I'll be honest, sometimes when I've spent time thinking about this issue I end up despondent. I wonder actually what CAN we do? There is no magic bullet. That said, we HAVE to tackle it. It might not be perfect, and we might not get it right first time, but doing nothing is not an option. So right now, here is where SGP is on the issue- with more work still to do. There is always more work to do.


1. We constantly work to improve our event policies and safety protocols. We are very proud of how the multi-agency operation at SGP works in its role of providing a safe environment for our party. This is something that takes considerable planning and training for all concerned over the winter months in many meetings and table top exercises with the relevant bodies (police, fire, ambulance, security, welfare). We actively simulate disaster scenarios and sexual assault is very much included in this. We have a clearly defined response which means in the event of such an incident we know exactly what we are doing and can get the right care for the victim and access to appropriate authorities.

2. We assess the demographic of the party and make sure we are providing the right level of service to our party goers. It is important to us that we attract people to our party with a similar ethos and values and this, in an indirect way, should encourage like-minded people to attend. It refers to that idea of self-regulation. We are a business and have to sell tickets to survive but we do not shirk our responsibility of attracting the right people to make the party what it needs to be. To address this for 2016, we installed our 10 principles, you can read them here on the website We want people to know what we stand for and to stop and think, is this the right event for me? Not just to come because they hear Prince Harry came or that there is naked swimming.

During the event

3. I think with any type of serious social issue the best way of being heard is to use the platforms you have to the best of your ability.
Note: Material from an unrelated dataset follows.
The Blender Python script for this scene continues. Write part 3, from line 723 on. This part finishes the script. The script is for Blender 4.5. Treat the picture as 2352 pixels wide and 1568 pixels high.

I am convinced that with the type of environment we create our audience would expect a more sophisticated and considered use of our resources other than an information tent in a field. What we have is a multi-faceted event which we should use to our advantage. So in the best way we know how we are aiming to raise awareness around sexual assault aimed at both women and men by encouraging people to stop and think, and to take care of each other. To do this:

  • We are dedicating some slots at our Forum, which houses all our discussion groups and debates, to the issue. Any festival goer can attend these, hear what has to be said by our guest speakers, and contribute themselves.
  • We will actively address this issue head on should it arise in Gardeners' Question Time, a slot in the forum hosted by the festival directors, where anyone can ask anything they like.
  • We are dedicating space in the program to safety advice specifically focused on sexual assault with support information if required.
  • We will be using our pre-event messaging to help reinforce all of our welfare objectives
  • We have commissioned an art piece to this effect- I can't say much more that the brief is to raise awareness of this issue. To be revealed!


Whilst our primary concern is to keep our own revellers safe we know this is an industry wide issue. As the founder of SGP, Freddie Fellowes is an active member of the AIF (Association of Independent Festivals) and has been instrumental in getting this thorny issue on the table. A collective response to an industry wide issue can carry a lot more weight. At SGP we are not shy of promoting the more controversial issues and we are prepared to make a stand on this too. But this is something that can only be tackled with collective unity from all of us and that includes not just the event organisers, attendees and artists but also the press.